Kaliuzhna explained that the initial phase, a comprehensive literature review, has been conducted, revealing a range of obstacles authors encounter when attempting to publish open access. This stage of the study aims to inform the data collection approach for the subsequent empirical phase. These include independent researchers, those without affiliations, transient academics, retired researchers, refugee scientists, NGO researchers, and individuals from the Citizen Science domain. As Kaliuzhna points out, the study aims to shed light on the specific obstacles faced by these diverse groups, particularly due to their lack of sufficient institutional support (APC funding).

Currently, the project is progressing to its second phase, which involves qualitative interviews with both researchers and publishers, alongside quantitative surveys targeting researchers. Kaliuzhna says that this phase seeks to deepen the understanding gained from the literature review by directly engaging with stakeholders. Subsequently, in the third phase, a workshop with publishers will be organized to distill findings into actionable recommendations for improving access to open publishing for researchers with weak institutional ties.

By addressing these barriers and proposing practical measures to overcome or mitigate them, the study endeavors to promote inclusivity and equity in scientific publishing, ensuring that valuable contributions from researchers across various backgrounds are not marginalized due to institutional affiliations or lack thereof.

Michael Chimalizeni, Metadata Specialist and Consultant located in Zimbabwe, presented “Bibliodiversity – Local Action to Stay on the Cutting Edge”. Chimalizeni emphasized the critical importance of assistive technology, citing a 2017 study in the Lancet that showed 90% of visually impaired individuals reside in developing countries and face significant barriers to education and employment opportunities. There is a need for local libraries to balance technological advancements with ensuring accessibility to content, especially for marginalized communities.
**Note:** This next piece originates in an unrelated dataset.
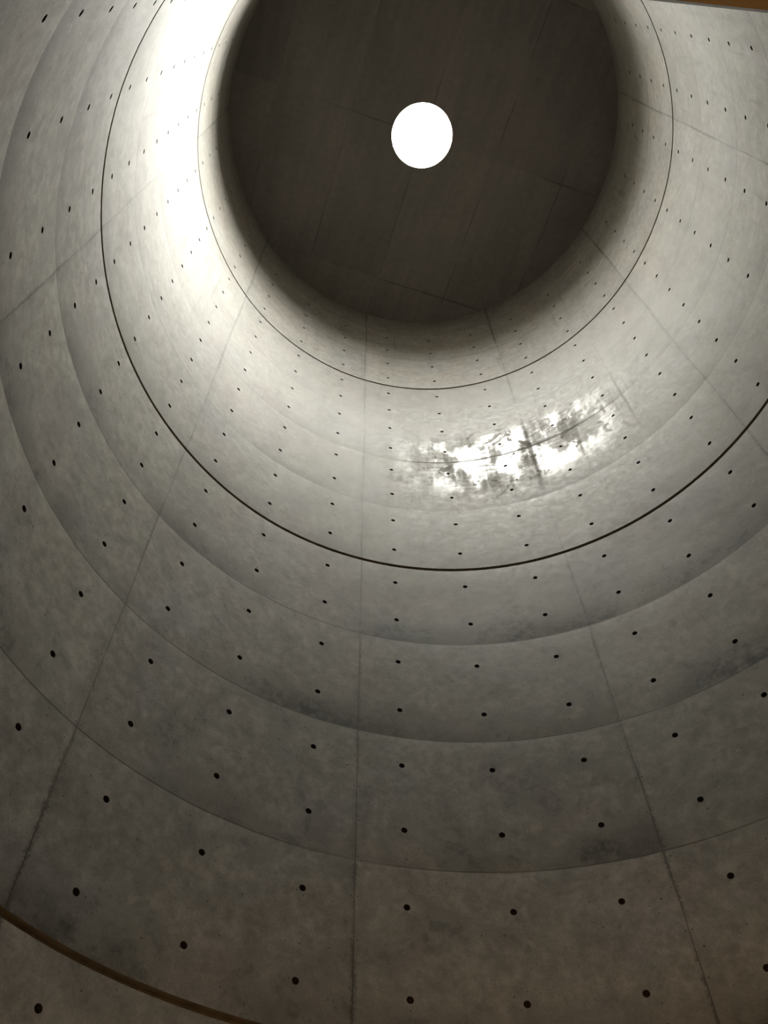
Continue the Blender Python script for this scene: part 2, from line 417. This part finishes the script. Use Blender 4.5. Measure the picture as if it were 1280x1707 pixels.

To address this disparity, Chimalizeni outlined a series of proactive measures to promote and advocate for assistive technology within local library services.

One significant initiative is the organization of webinars aimed at library directors to raise awareness about the importance of accessibility and assistive technology in library services. The webinars highlight specific case studies demonstrating the transformative impact of implementing assistive technology in libraries, such as how the adoption of screen reader software improved accessibility for visually impaired patrons in a particular library. Also explored were strategies to enhance accessibility within limited budgets, such as advocating for increased funding allocations for assistive technology, seeking grants specifically earmarked for accessibility initiatives, or exploring partnerships with local organizations or businesses willing to sponsor accessibility upgrades in libraries.

Chimalizeni discussed the establishment of a community of practice group on WhatsApp, a space for library professionals to collaborate, share insights, and brainstorm innovative approaches to enhancing accessibility in library services. Members of this group can exchange best practices on creating accessible digital resources and discuss implementing inclusive design principles in library programming.

Partnering with publishers to improve the accessibility of their content, libraries and the publishing industry can also create a more open and inclusive information ecosystem. Publishers are encouraged to undergo training facilitated by the Accessible Books Consortium (ABC). This training equips publishers with the knowledge and skills to produce content that meets accessibility standards, such as providing alternative text for images, ensuring compatibility with screen readers, and implementing navigational aids for individuals with motor impairments.